The men who drafted the U.S. Constitution leaned heavily on Jefferson’s statute in establishing the First Amendment’s guarantee of religious freedom.

The following is a paraphrased version of the original proclamation by Thomas Jefferson in 1786. This information is taken from the website,

“God created us to be free in our thinking. He is all-powerful, but He chose not to force us to obey Him. Throughout history, there have been people who have tried to force others to believe a certain way about God. Often times this has led to people being forced to believe what the ruler believed, even if it wasn’t really true. We don’t want that.

It also isn’t right to force people to give money to religions that they don’t believe. It is best to let people support the religion they believe is the best one. The government shouldn’t even force people to support the religion they do believe is right. Each person should be free to support his religion in the way he thinks is best.

The rights we have, as citizens, shouldn’t depend on which religion we follow. The government shouldn’t tell people that they cannot hold a public office like mayor, or governor, or president just because of their religious beliefs. If the government did that, it would only cause people to lie about their beliefs. They might say they believe this or that religion just to run for political office. Of course, it would be wrong for people to lie about their religious beliefs, but it would also be wrong for the government to tempt people to lie by saying that only people who believe a certain way can be in politics. The government’s job is to help keep a peaceful society, not to tell people what religion to follow.
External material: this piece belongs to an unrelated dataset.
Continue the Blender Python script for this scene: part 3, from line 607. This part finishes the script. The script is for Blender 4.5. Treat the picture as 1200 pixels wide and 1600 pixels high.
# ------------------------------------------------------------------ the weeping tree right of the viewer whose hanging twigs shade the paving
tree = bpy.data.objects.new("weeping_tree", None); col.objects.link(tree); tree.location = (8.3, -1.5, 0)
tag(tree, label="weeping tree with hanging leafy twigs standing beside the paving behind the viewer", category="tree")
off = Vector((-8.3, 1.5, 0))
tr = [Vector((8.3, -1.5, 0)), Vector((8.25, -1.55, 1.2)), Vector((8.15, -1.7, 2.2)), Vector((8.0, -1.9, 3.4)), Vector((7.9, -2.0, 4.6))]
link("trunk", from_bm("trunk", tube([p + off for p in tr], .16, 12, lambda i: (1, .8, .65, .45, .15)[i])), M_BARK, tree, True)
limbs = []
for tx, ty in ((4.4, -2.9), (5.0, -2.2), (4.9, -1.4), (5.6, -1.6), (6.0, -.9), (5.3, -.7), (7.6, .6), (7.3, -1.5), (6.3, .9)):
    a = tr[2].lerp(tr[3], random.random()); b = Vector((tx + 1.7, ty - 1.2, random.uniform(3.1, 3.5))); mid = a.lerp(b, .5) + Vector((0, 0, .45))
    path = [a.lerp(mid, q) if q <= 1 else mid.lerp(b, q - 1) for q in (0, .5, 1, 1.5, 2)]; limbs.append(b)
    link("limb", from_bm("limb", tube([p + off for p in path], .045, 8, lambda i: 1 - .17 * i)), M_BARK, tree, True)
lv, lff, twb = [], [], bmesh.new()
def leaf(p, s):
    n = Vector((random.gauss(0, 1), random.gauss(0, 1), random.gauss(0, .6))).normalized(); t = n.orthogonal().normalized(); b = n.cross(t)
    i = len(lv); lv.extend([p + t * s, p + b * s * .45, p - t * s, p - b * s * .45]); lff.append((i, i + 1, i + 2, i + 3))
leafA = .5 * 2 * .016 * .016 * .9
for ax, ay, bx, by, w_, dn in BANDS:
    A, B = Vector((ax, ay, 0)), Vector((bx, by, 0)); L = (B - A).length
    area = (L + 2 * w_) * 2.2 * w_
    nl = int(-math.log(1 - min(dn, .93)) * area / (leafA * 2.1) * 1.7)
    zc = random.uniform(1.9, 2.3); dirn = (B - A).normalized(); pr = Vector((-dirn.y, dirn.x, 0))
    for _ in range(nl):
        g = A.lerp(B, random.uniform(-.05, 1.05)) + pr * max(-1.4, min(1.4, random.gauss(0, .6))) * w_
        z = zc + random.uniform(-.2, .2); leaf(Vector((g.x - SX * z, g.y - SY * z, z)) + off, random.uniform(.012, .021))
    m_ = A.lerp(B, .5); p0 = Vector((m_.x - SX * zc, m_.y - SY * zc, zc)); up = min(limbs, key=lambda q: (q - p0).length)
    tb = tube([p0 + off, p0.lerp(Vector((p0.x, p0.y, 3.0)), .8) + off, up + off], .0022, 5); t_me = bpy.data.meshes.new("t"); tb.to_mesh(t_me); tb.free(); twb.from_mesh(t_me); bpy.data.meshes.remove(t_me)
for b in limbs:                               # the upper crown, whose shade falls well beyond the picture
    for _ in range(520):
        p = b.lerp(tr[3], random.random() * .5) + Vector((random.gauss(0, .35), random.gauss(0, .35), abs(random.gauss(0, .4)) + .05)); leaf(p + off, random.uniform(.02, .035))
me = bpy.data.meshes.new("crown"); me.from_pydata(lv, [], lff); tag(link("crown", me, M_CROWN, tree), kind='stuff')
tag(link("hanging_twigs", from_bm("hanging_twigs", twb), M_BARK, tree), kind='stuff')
Truth is a wonderful thing. Truth can defend itself if you just let it be told. People need to be free to talk about what they believe is the truth about God.

Because of all this, we, the leaders of the state of Virginia, have decided the government should not force anybody to follow a religion, nor should the government force anybody to pay money to support a religion. People should decide this for themselves. Also, the government shouldn’t hassle people because of the religion they follow. Instead, everybody should be free to follow, and talk about, their religion.

We know that we are elected by the people to make decisions for right now. We know that in the future some group of Virginia’s leaders may decide to change this law. If they did that, we want to say right now that would be wrong, because God created us to be free.”

Be grateful for our first amendment. Thank God that we live in a country where this freedom is a privilege. Remember our servicemen who are fighting to preserve this freedom for you and me.